Judge Laster also ruled that Carter should be held personally accountable for losses incurred by investors in connection with the buyout. According to the judge, Carter misstated the amount Dole could earn if it would sell some of its businesses and cancel the stock buyback program.

Judge Laster emphasized that the action of the executive drove down the stock value of Dole. Murdock initially offered to buy the shares of the company for $12. Dole’s Committee negotiated a price increase to $13.50 per share.

In his ruling, Judge Laster said Murdock and Carter “deprived the committee of the ability to negotiate on a fully informed basis and potentially say no to the merger.” The judge added that the executives also “deprived the stockholders of their ability to consider the merger on a fully informed basis and potentially vote it down.”

Judge Laster said, “Carter engaged in fraud” by helping Murdock take Dole private cheaply. He also emphasized that Murdock violated his fiduciary duties to shareholders by “orchestrating an unfair, self-interested transaction.”
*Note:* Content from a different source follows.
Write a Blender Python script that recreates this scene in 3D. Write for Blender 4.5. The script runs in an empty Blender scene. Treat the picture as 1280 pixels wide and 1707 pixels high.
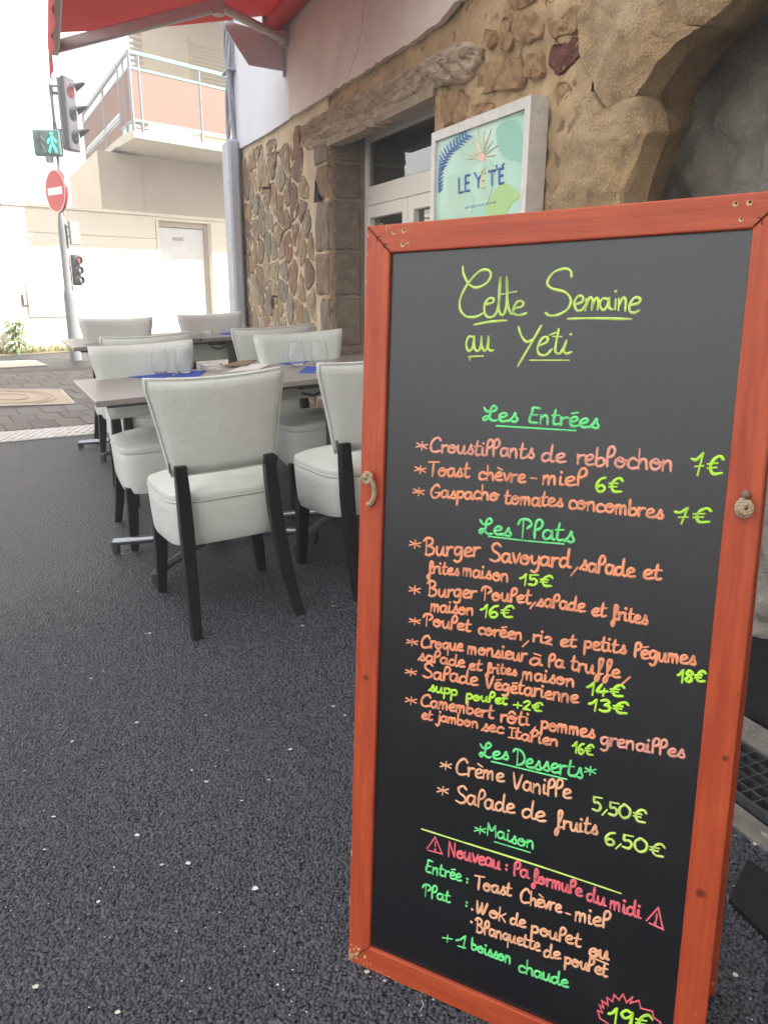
import bpy, math, random
import numpy as np
from mathutils import Vector, Matrix, noise
random.seed(7)
S = bpy.context.scene
col = S.collection
R = math.radians
V = Vector

# ------------------------------------------------------------------ camera
CAMH = 1.2; F = 1280.0; PITCH = R(16.4); ROLL = R(0.4)
_f = V((0, math.cos(PITCH), -math.sin(PITCH))); _u = V((0, math.sin(PITCH), math.cos(PITCH))); _r = V((1, 0, 0))
_c, _s = math.cos(ROLL), math.sin(ROLL)
CR = _c*_r + _s*_u; CU = -_s*_r + _c*_u; CF = _f; CO = V((0, 0, CAMH))
cam = bpy.data.cameras.new('camera'); camo = bpy.data.objects.new('camera', cam); col.objects.link(camo)
cam.sensor_fit = 'HORIZONTAL'; cam.sensor_width = 36; cam.lens = 36; cam.clip_start = .02; cam.clip_end = 2000
m4 = Matrix((CR, CU, -CF)).transposed().to_4x4(); m4.translation = CO; camo.matrix_world = m4
S.camera = camo
# ------------------------------------------------------------------ world, sun, exposure
SUN_DIR = V((.95, -.05, 0)).normalized(); SUN_EL = R(41)
wd = bpy.data.worlds.new('World'); S.world = wd; wd.use_nodes = True
nt = wd.node_tree; bg = nt.nodes['Background']
sky = nt.nodes.new('ShaderNodeTexSky'); sky.sky_type = 'NISHITA'; sky.sun_disc = False
sky.sun_elevation = SUN_EL; sky.sun_rotation = math.atan2(SUN_DIR.x, SUN_DIR.y)
sky.air_density = 1.0; sky.dust_density = 3.0; sky.ozone_density = 1.0
mixc = nt.nodes.new('ShaderNodeMix'); mixc.data_type = 'RGBA'; mixc.inputs[0].default_value = .6; mixc.inputs[7].default_value = (7.2, 6.9, 6.6, 1)   # thin bright veil of cloud
nt.links.new(sky.outputs[0], mixc.inputs[6]); nt.links.new(mixc.outputs[2], bg.inputs[0]); bg.inputs[1].default_value = .125
sl = bpy.data.lights.new('sun', 'SUN'); sl.energy = 5; sl.angle = R(.53); sl.color = (1, .94, .85)
so = bpy.data.objects.new('sun', sl); col.objects.link(so)
sd = V((SUN_DIR.x*math.cos(SUN_EL), SUN_DIR.y*math.cos(SUN_EL), math.sin(SUN_EL)))
so.rotation_euler = sd.to_track_quat('Z', 'Y').to_euler(); so.location = (0, 0, 20)
S.view_settings.view_transform = 'Standard'; S.view_settings.look = 'None'; S.view_settings.gamma = 1
S.view_settings.use_curve_mapping = False; S.view_settings.exposure = 1.95
S.render.engine = 'CYCLES'

# ------------------------------------------------------------------ pixel of the photograph -> ray -> place
def ray(x, y): return (CF + CR*((x-640)/F) - CU*((y-853.5)/F)).normalized()
def on(x, y, p, n):
    d = ray(x, y); n = V(n); return CO + d*((V(p)-CO).dot(n)/d.dot(n))
def gz(x, y): return .035*min(max(math.hypot(x, y)-2.5, 0), 3.7) + .04*(min(max(x, -1.6), 1.3)+.6)   # rises gently up the street and towards the facade
def gn(x, y):
    e = .05; return V(((gz(x-e, y)-gz(x+e, y))/(2*e), (gz(x, y-e)-gz(x, y+e))/(2*e), 1)).normalized()
def gr(x, y):
    z = 0
    for _ in range(30):
        p = on(x, y, (0, 0, z), (0, 0, 1)); z = .5*z+.5*gz(p.x, p.y)
    return p
# restaurant facade frame: UU along it (towards the camera side), NO out of it
A = R(23.03); UU = V((math.sin(A), -math.cos(A), 0)); NO = V((-math.cos(A), -math.sin(A), 0)); D = 1.75
def FW(u, z, o=0): return NO*(-(D-o)) + UU*u + V((0, 0, z))
def fc(x, y, o=0):
    p = on(x, y, NO*(-(D-o)), NO); return (p.dot(UU), p.z)

# ------------------------------------------------------------------ object helpers
def tag(o, label=None, cat=None, group=None, kind=None):
    for k, v in (('label', label), ('category', cat), ('group', group), ('kind', kind)):
        if v: o[k] = v
    return o
def empty(name, loc=(0, 0, 0), rz=0, **k):
    o = bpy.data.objects.new(name, None); col.objects.link(o); o.empty_display_size = .1
    o.location = loc; o.rotation_euler = (0, 0, rz); return tag(o, **k)
class MB:
    def __init__(s): s.v = []; s.f = []
    def add(s, vs, fs):
        b = len(s.v); s.v += [tuple(v) for v in vs]; s.f += [tuple(i+b for i in f) for f in fs]; return s
    def box(s, c, d, fr=None, bev=0):
        c = V(c); x, y, z = d[0]/2, d[1]/2, d[2]/2
        ex, ey, ez = fr or (V((1, 0, 0)), V((0, 1, 0)), V((0, 0, 1)))
        vs = []
        if bev <= 0:
            for a in (-1, 1):
                for b in (-1, 1):
                    for e in (-1, 1): vs.append(c+ex*(a*x)+ey*(b*y)+ez*(e*z))
            return s.add(vs, [(0, 1, 3, 2), (4, 6, 7, 5), (0, 4, 5, 1), (2, 3, 7, 6), (0, 2, 6, 4), (1, 5, 7, 3)])
        # chamfered
        idx = {}
        for a in (-1, 1):
            for b in (-1, 1):
                for e in (-1, 1):
                    for k in range(3):
                        q = [x-bev, y-bev, z-bev]; q[k] += bev
                        idx[(a, b, e, k)] = len(vs); vs.append(c+ex*(a*q[0])+ey*(b*q[1])+ez*(e*q[2]))
        fs = []
        for k in range(3):
            for sg in (-1, 1):
                o = [(-1, -1), (1, -1), (1, 1), (-1, 1)]; f = []
                for p in o:
                    t = list(p); t.insert(k, sg); f.append(idx[(t[0], t[1], t[2], k)])
                if (sg < 0) != (k == 1): f.reverse()
                fs.append(f)
        for k in range(3):
            i, j = (k+1) % 3, (k+2) % 3
            for p in (-1, 1):
                for q in (-1, 1):
                    f = []
                    for r_ in (-1, 1):
                        t = [0, 0, 0]; t[k] = r_; t[i] = p; t[j] = q
                        f.append(idx[(*t, i)]); f.append(idx[(*t, j)])
                    fs.append((f[0], f[1], f[3], f[2]))
        for a in (-1, 1):
            for b in (-1, 1):
                for e in (-1, 1): fs.append((idx[(a, b, e, 0)], idx[(a, b, e, 1)], idx[(a, b, e, 2)]))
        return s.add(vs, fs)
    def tube(s, pts, r, n=8, cap=True, closed=False, flat=None):
        pts = [V(p) for p in pts]; N = len(pts)
        rs = r if isinstance(r, (list, tuple)) else [r]*N
        t0 = (pts[1]-pts[0]).normalized(); up = V((0, 0, 1)) if abs(t0.z) < .9 else V((1, 0, 0))
        if flat is not None: up = flat
        vs = []; prev = None
        for i, p in enumerate(pts):
            if closed: t = (pts[(i+1) % N]-pts[i-1])
            else: t = pts[min(i+1, N-1)]-pts[max(i-1, 0)]
            if t.length < 1e-9: t = t0
            t.normalize()
            a = up.cross(t) if flat is not None else (prev if prev is not None else up.cross(t))
            a = a - t*a.dot(t)
            if a.length < 1e-6: a = V((1, 0, 0)).cross(t)
            a.normalize(); b = t.cross(a); prev = a
            for k in range(n):
                w = 2*math.pi*k/n; vs.append(p + a*(rs[i]*math.cos(w)) + b*(rs[i]*math.sin(w)))
        fs = []
        for i in range(N if closed else N-1):
            j = (i+1) % N
            for k in range(n): fs.append((i*n+k, i*n+(k+1) % n, j*n+(k+1) % n, j*n+k))
        if cap and not closed: fs += [tuple(range(n-1, -1, -1)), tuple(range((N-1)*n, N*n))]
        return s.add(vs, fs)
    def lathe(s, prof, c=(0, 0, 0), n=24, ax=None):
        c = V(c); ex, ey, ez = ax or (V((1, 0, 0)), V((0, 1, 0)), V((0, 0, 1))); vs = []
        for r_, z in prof:
            for k in range(n):
                w = 2*math.pi*k/n; vs.append(c+ex*(r_*math.cos(w))+ey*(r_*math.sin(w))+ez*z)
        fs = [(i*n+k, i*n+(k+1) % n, (i+1)*n+(k+1) % n, (i+1)*n+k) for i in range(len(prof)-1) for k in range(n)]
        return s.add(vs, fs)
    def prism(s, poly, off):      # poly: list of Vectors, off: vector
        n = len(poly); off = V(off)
        return s.add([V(p) for p in poly]+[V(p)+off for p in poly],
                     [tuple(range(n)), tuple(range(2*n-1, n-1, -1))]+[(i, i+n, (i+1) % n+n, (i+1) % n) for i in range(n)])
    def rings(s, rings, cap=True):
        n = len(rings[0]); vs = [p for r_ in rings for p in r_]
        fs = [(i*n+k, i*n+(k+1) % n, (i+1)*n+(k+1) % n, (i+1)*n+k) for i in range(len(rings)-1) for k in range(n)]
        if cap: fs += [tuple(range(n-1, -1, -1)), tuple(range((len(rings)-1)*n, len(rings)*n))]
        return s.add(vs, fs)
    def build(s, name, mat, parent=None, smooth=None, fix=True, loc=None):
        me = bpy.data.meshes.new(name); me.from_pydata([tuple(v) for v in s.v], [], s.f)
        if fix:
            import bmesh
            b = bmesh.new(); b.from_mesh(me); bmesh.ops.recalc_face_normals(b, faces=b.faces); b.to_mesh(me); b.free()
        if mat: me.materials.append(mat)
        if smooth is not None:
            me.polygons.foreach_set('use_smooth', [True]*len(me.polygons))
            if smooth < 180:
                try: me.set_sharp_from_angle(angle=R(smooth))
                except Exception: pass
        o = bpy.data.objects.new(name, me); col.objects.link(o)
        if parent: o.parent = parent
        if loc is not None: o.location = loc
        return o
def catmull(pts, k=6, closed=False):
    P = [V(p) for p in pts]; N = len(P)
    if N < 3 and not closed: return P
    out = []
    for i in range(N if closed else N-1):
        p1 = P[i]; p2 = P[(i+1) % N]
        p0 = P[i-1] if (closed or i > 0) else p1*2-p2
        p3 = P[(i+2) % N] if (closed or i+2 < N) else p2*2-p1
        for j in range(k):
            t = j/k
            out.append(.5*((2*p1)+(p2-p0)*t+(2*p0-5*p1+4*p2-p3)*t*t+(3*p1-p0-3*p2+p3)*t**3))
    if not closed: out.append(P[-1])
    return out
def copy_tree(o, parent=None):
    c = o.copy(); col.objects.link(c); c.parent = parent
    if parent: c.matrix_parent_inverse = o.matrix_parent_inverse.copy()
    for ch in list(o.children): copy_tree(ch, c)
    return c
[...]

Furthermore, the judge cleared Deutsche Bank AG of any wrongdoing in connection with the buyout. Deutsche Bank advised Murdock on the transaction.

Dole shareholders are pleased with the court ruling

Stuart Grant, the lawyer representing Dole shareholders who filed the case against Murdock said they are happy with the court ruling. According to him, “Dole stockholders are pleased with the judge’s decision to rein in what a controlling shareholder like Mr. Murdock can do in a management-led buyout.”

The shareholders alleged that Murdock colluded with Carter and Deutsche Bank to drive down the valuation of the company. The judge noted that Murdock did not disclose to the directors of Dole that he had been talking to the bank for more than a year regarding a management-led buyout before he made his offer to the company.